Eric Bernstein aus Hannover fand schon immer Gefallen an Autos aus den Siebziger Jahren. Drei Modelle des Opel Kadett C gingen schon durch die Hände des gelernten Flugtriebwerk-Mechanikers. Während Augen und Hände immer voll im Thema Opel drinsteckten, spielte sich vor Erics drittem, imaginären Auge ein anderes Bild ab.
Irgendwann würde er wieder ein dünnes, hartes Lenkrad in den Händen halten, diesmal würde es aber kein Blitz sein, der im Kühlergrill funkelt.

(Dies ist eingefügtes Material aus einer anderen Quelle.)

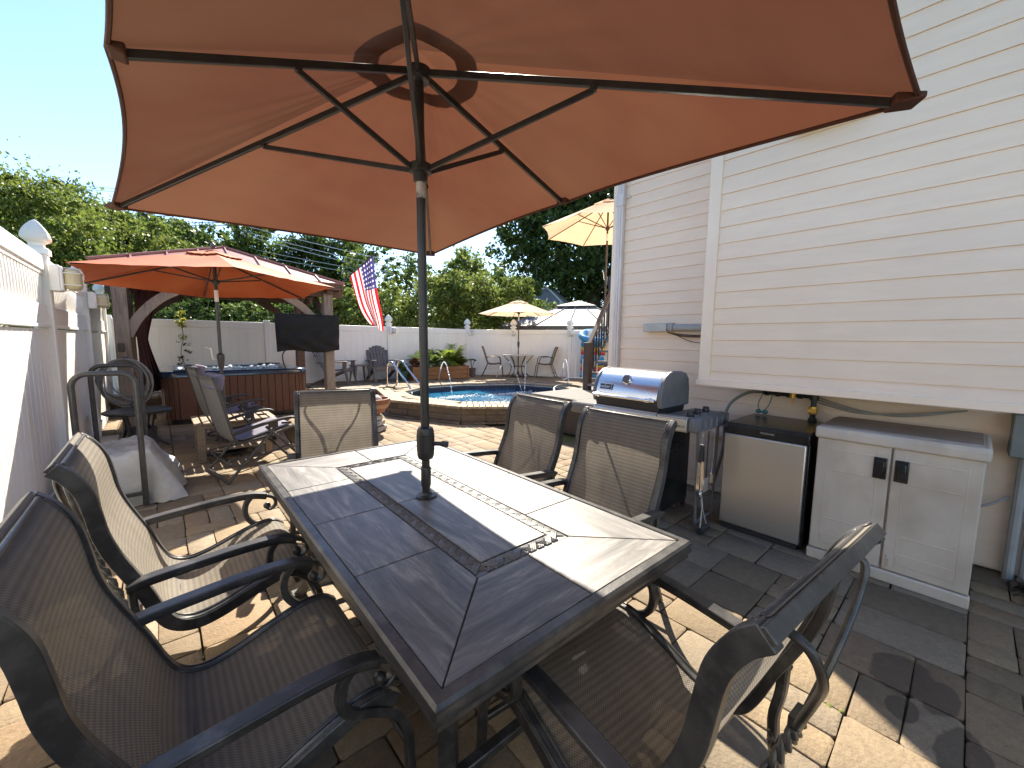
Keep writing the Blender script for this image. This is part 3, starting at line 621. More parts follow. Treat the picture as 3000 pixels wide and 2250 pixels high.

Vielmehr würde er die Strasse vor sich durch den Stern auf der Haube fixieren. Einige von Erics Schrauberkollegen schworen dem Mercedes-Benz Fieber zwischenzeitlich schon wieder ab, da fügten sich seine persönlichen Puzzleteile zu einem grossen OKAY zusammen.
Nun war es an der Zeit, auf die Suche zu gehen. Quasi vor der Haustür wurde Eric fündig. Ein Strich-Achter, Baujahr ´71, sollte es werden. Das Geschäft war schon so gut wie perfekt, da sagte der Verkäufer aus dem nahen Wunstorf gerade mal eine Stunde vor der Übergabe ab. Doch als Autoliebhaber ist man Rückschläge gewohnt, so schaltete man im Hause Bernstein wieder alle Antennen auf Empfang.
Zu früh gefreut
Im September 2006 war es endlich soweit. Ein /8, Modell 200 D, aus Stade weckte Erics Interesse. Der schlechte Allgemeinzustand war anfangs gar nicht in seiner vollen Härte ersichtlich, der Wagen war gerade mit einer frischen TÜV-Plakette beschenkt worden und hatte auch schon ein H-Gutachten. Dann konnte ja nichts mehr schiefgehen. Oder etwa doch?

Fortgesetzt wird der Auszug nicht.